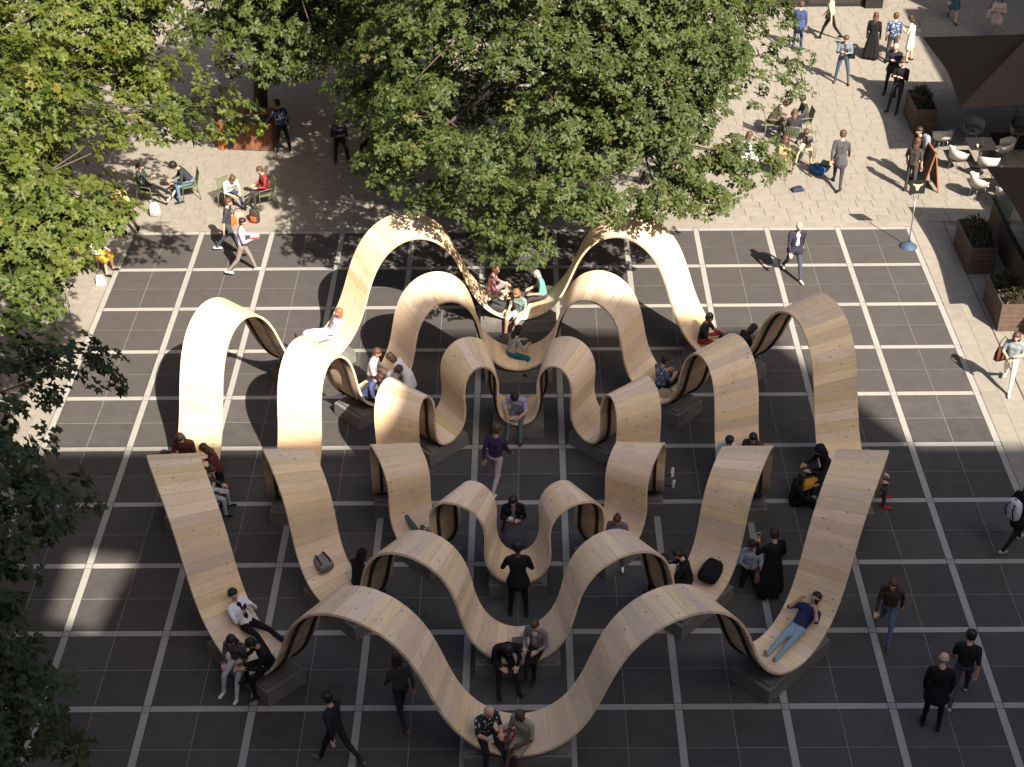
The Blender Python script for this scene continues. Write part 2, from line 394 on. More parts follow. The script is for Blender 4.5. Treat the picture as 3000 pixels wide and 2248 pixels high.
def plank_mesh(q, a, b, ns=4):
    mb = MB(); top = []; bot = []; uvs = []
    for i in range(ns+1):
        t = a+(b-a)*i/ns
        for e in (0, 1):
            p, dt, de, n = ring_frame(q, t, e); n = ring_frame(q, t, .5)[3]
            top.append(p); bot.append(p-n*TH); uvs.append((e*(q['Ro']-q['Ri']), i/ns))
    V = top+bot; nT = len(top); F = []
    for i in range(ns):
        F.append((2*i, 2*i+1, 2*i+3, 2*i+2)); F.append((nT+2*i+2, nT+2*i+3, nT+2*i+1, nT+2*i))
        F.append((2*i+2, nT+2*i+2, nT+2*i, 2*i)); F.append((2*i+1, nT+2*i+1, nT+2*i+3, 2*i+3))
    F.append((0, nT, nT+1, 1)); F.append((2*ns+1, nT+2*ns+1, nT+2*ns, 2*ns))
    mb.add(V, F, True); me = mb.mesh('plank', [M_wood])
    # flat ends, smooth faces
    uvl = me.uv_layers.new(name='UVMap')
    wv = (top[2]-top[0]).length*ns
    for poly in me.polygons:
        for li in poly.loop_indices:
            vi = me.loops[li].vertex_index % nT; uvl.data[li].uv = (uvs[vi][0], uvs[vi][1]*wv)
    me.polygons[len(F)-1].use_smooth = False; me.polygons[len(F)-2].use_smooth = False
    bm = bmesh.new(); bm.from_mesh(me)
    bmesh.ops.recalc_face_normals(bm, faces=bm.faces)
    for e_ in bm.edges:
        if len(e_.link_faces) == 2 and e_.link_faces[0].normal.angle(e_.link_faces[1].normal, 0) > .7: e_.smooth = False
    bm.to_mesh(me); bm.free()
    return me
def strap_mesh(q, e, wd=.06, dp=.05, ns=64):
    mb = MB(); V = []; F = []
    de_ = wd/2/(q['Ro']-q['Ri'])
    for i in range(ns+1):
        t = -.5+i/ns
        n = ring_frame(q, t, .5)[3]
        for s in (-1, 1):
            p = ring_local(q, t, e+s*de_); V += [p-n*(TH+.002), p-n*(TH+dp)]
    for i in range(ns):
        a = 4*i; b = a+4
        F += [(a, b, b+1, a+1), (a+1, b+1, b+3, a+3), (a+3, b+3, b+2, a+2), (a+2, b+2, b, a)]
    mb.add(V, F, True); me = mb.mesh('steel_strap', [M_strap])
    bm = bmesh.new(); bm.from_mesh(me); bmesh.ops.recalc_face_normals(bm, faces=bm.faces)
    for e_ in bm.edges:
        if len(e_.link_faces) == 2 and e_.link_faces[0].normal.angle(e_.link_faces[1].normal, 0) > .7: e_.smooth = False
    bm.to_mesh(me); bm.free(); return me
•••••
> **Work to be completed**: Using the data above, write out every line exactly, leaving the images behind.

> **Full solution**:
The Blender Python script for this scene continues. Write part 2, from line 394 on. More parts follow. The script is for Blender 4.5. Treat the picture as 3000 pixels wide and 2248 pixels high.
def plank_mesh(q, a, b, ns=4):
    mb = MB(); top = []; bot = []; uvs = []
    for i in range(ns+1):
        t = a+(b-a)*i/ns
        for e in (0, 1):
            p, dt, de, n = ring_frame(q, t, e); n = ring_frame(q, t, .5)[3]
            top.append(p); bot.append(p-n*TH); uvs.append((e*(q['Ro']-q['Ri']), i/ns))
    V = top+bot; nT = len(top); F = []
    for i in range(ns):
        F.append((2*i, 2*i+1, 2*i+3, 2*i+2)); F.append((nT+2*i+2, nT+2*i+3, nT+2*i+1, nT+2*i))
        F.append((2*i+2, nT+2*i+2, nT+2*i, 2*i)); F.append((2*i+1, nT+2*i+1, nT+2*i+3, 2*i+3))
    F.append((0, nT, nT+1, 1)); F.append((2*ns+1, nT+2*ns+1, nT+2*ns, 2*ns))
    mb.add(V, F, True); me = mb.mesh('plank', [M_wood])
    # flat ends, smooth faces
    uvl = me.uv_layers.new(name='UVMap')
    wv = (top[2]-top[0]).length*ns
    for poly in me.polygons:
        for li in poly.loop_indices:
            vi = me.loops[li].vertex_index % nT; uvl.data[li].uv = (uvs[vi][0], uvs[vi][1]*wv)
    me.polygons[len(F)-1].use_smooth = False; me.polygons[len(F)-2].use_smooth = False
    bm = bmesh.new(); bm.from_mesh(me)
    bmesh.ops.recalc_face_normals(bm, faces=bm.faces)
    for e_ in bm.edges:
        if len(e_.link_faces) == 2 and e_.link_faces[0].normal.angle(e_.link_faces[1].normal, 0) > .7: e_.smooth = False
    bm.to_mesh(me); bm.free()
    return me
def strap_mesh(q, e, wd=.06, dp=.05, ns=64):
    mb = MB(); V = []; F = []
    de_ = wd/2/(q['Ro']-q['Ri'])
    for i in range(ns+1):
        t = -.5+i/ns
        n = ring_frame(q, t, .5)[3]
        for s in (-1, 1):
            p = ring_local(q, t, e+s*de_); V += [p-n*(TH+.002), p-n*(TH+dp)]
    for i in range(ns):
        a = 4*i; b = a+4
        F += [(a, b, b+1, a+1), (a+1, b+1, b+3, a+3), (a+3, b+3, b+2, a+2), (a+2, b+2, b, a)]
    mb.add(V, F, True); me = mb.mesh('steel_strap', [M_strap])
    bm = bmesh.new(); bm.from_mesh(me); bmesh.ops.recalc_face_normals(bm, faces=bm.faces)
    for e_ in bm.edges:
        if len(e_.link_faces) == 2 and e_.link_faces[0].normal.angle(e_.link_faces[1].normal, 0) > .7: e_.smooth = False
    bm.to_mesh(me); bm.free(); return me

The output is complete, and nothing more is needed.